Przyszedłeś nas zgubić
Czego chcesz od nas, Jezusie Nazarejczyku? Przyszedłeś nas zgubić. Wiem kto jesteś: Święty Boży”. Mk 1, 21 – 28
Choć mowa jest dzisiaj o opętaniu i Jezusie, który wypędza złego ducha, to jednak odniosłem te słowa do mojego życia duchowego. Uświadomiłem sobie, że w moim poukładanym światku, w moim „ułożonym” życiu istnieją takie sfery, które mówią Bogu: Przyszedłeś nas zgubić. To wszystkie te miejsca w moim życiu, w których nie chcę się nawrócić, nie chcę zmian i się przed nimi mocno bronię. Te miejsca, gdzie uważam, że „wszystko jest w porządku”, że przecież to nic takiego, przecież nie może być idealnie… To moje ciemne miejsca, które nie zawsze są grzechem, czasem jakąś wadą, nieuporządkowaniem, nie do końca czystym przywiązaniem do jakichś rzeczy, osób, sytuacji, itd. Te miejsca we mnie najgłośniej krzyczą do Boga przy wszelkiej próbie zmiany: przyszedłeś nas zgubić.

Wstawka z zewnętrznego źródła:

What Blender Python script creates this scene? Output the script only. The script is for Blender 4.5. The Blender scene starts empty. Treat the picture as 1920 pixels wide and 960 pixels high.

Zdałem sobie sprawę, że czasem z grubych rzeczy łatwiej się nawrócić, łatwiej przynajmniej próbować coś zrobić. A te malutkie, drobne grzeszki… jak to wielu ludzi się spowiada: „te moje grzechy codzienności” już nawet nie wymieniając jakie to są, co oznacza, że są traktowane po macoszemu i tak naprawdę bardzo często nie ma żadnej woli ani pragnienia, by się z nich nawracać.
Ale jest też druga strona dzisiejszej Ewangelii, która mnie pociesza i daje siłę. Zły duch manifestuje się pod wpływem nauczania Jezusa. Jego słowo wzbudza we mnie czasem niepokój (a nie radość czy pokój, jakby się chciało). Wzbudza niepokój próbując podprowadzić mnie pod nawrócenie. A czasem wcale nie niepokój – wręcz bunt, złość. Ale to dobrze. Dobrą nowiną jest to, że ten sam Jezus wypędza złego ducha, stawia mu barierę, pokazuje mu jego miejsce. Ma milczeć i wynosić się z człowieka. To nie on ma mnie zakrzyczeć od środka, swoim gadulstwem wpędzać w zamieszanie i błędne decyzje. To czyni Jezus mocą swojego Słowa, wręcz mocą swojej obecności i swego Imienia. W trudnych momentach chcę więc Jego przywoływać, chce na Nim opierać moją siłę i pozwalać Mu burzyć moje wewnętrzne opory, przepędzać złe myśli i złe duchy, które wciskają się w moje życie i swoim gadulstwem chcą mnie skierować na złą drogę. Dziękuję Ci Panie za to, co czynisz we mnie, dla mnie i przeze mnie.
Dziękuję Ci Panie za to, co czynisz we mnie, dla mnie i przeze mnie.